ROMA: OMICIDIO MOLLICONE, LA PORTA NON È L’ARMA DEL DELITTO

Continua IL DUELLO TRA I PERITI COINVOLTI NEL PROCESSO CHE DOVREBBE FARE FINALMENTE LUCE SU UN OMICIDIO CONSUMATO NEL 2001, QUELLO in cui è stata vittima Serena Mollicone. Nella nona udienza presso la Corte d’Appello di Roma, è stato ribadito, da parte della difesa della famiglia Mottola, i cui componenti sono presunti responsabili della morte della ragazza, che la porta dell’appartamento della caserma dei carabinieri di Arce, presunto luogo in cui avvennero i fatti, non sarebbe l’arma dell’omicidio. Serena Mollicone era alta 1,55. Il segno sulla porta della stazione dei carabinieri è ad una distanza da terra di 1,54. Non può essere stata a determinarne la morte.

Il criminologo ha spiegato le ragioni della difesa nell’udienza del processo davanti la Corte d’Assise d’Appello di Roma. In aula erano presenti quattro dei cinque imputati: il maresciallo Franco Mottola, ex comandante della caserma di Arce, il figlio Marco e i carabinieri Francesco Suprano e Vincenzo Quatrale. Assente la moglie del maresciallo, Annamaria Mottola. Tutti sono stati assolti in primo grado.

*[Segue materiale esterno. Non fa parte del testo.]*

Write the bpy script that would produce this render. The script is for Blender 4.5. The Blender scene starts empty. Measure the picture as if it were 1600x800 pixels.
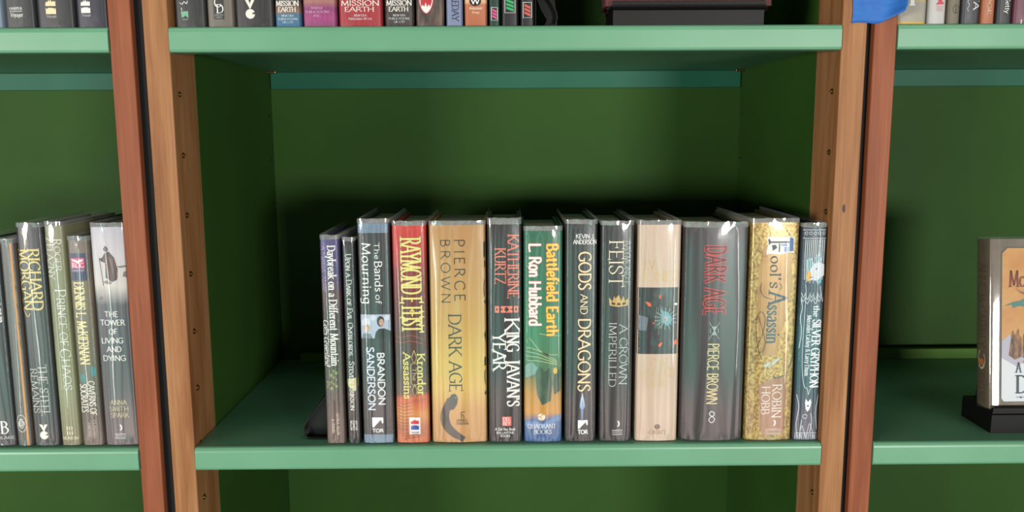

La dottoressa Cattaneo del Labanof di Milano sostiene invece che la frattura sulla porta è all’altezza di 1,54 da terra e che ciò coincide con l’altezza approssimativa di Serena che sarebbe stata sbattuta contro la porta. Dopo 23 anni si cerca di far luce sull’omicidio di Serena Mollicone che all’epoca dei fatti era una studentessa di 18 anni. La criminologa Roberta Bruzzone torna a parlare del caso.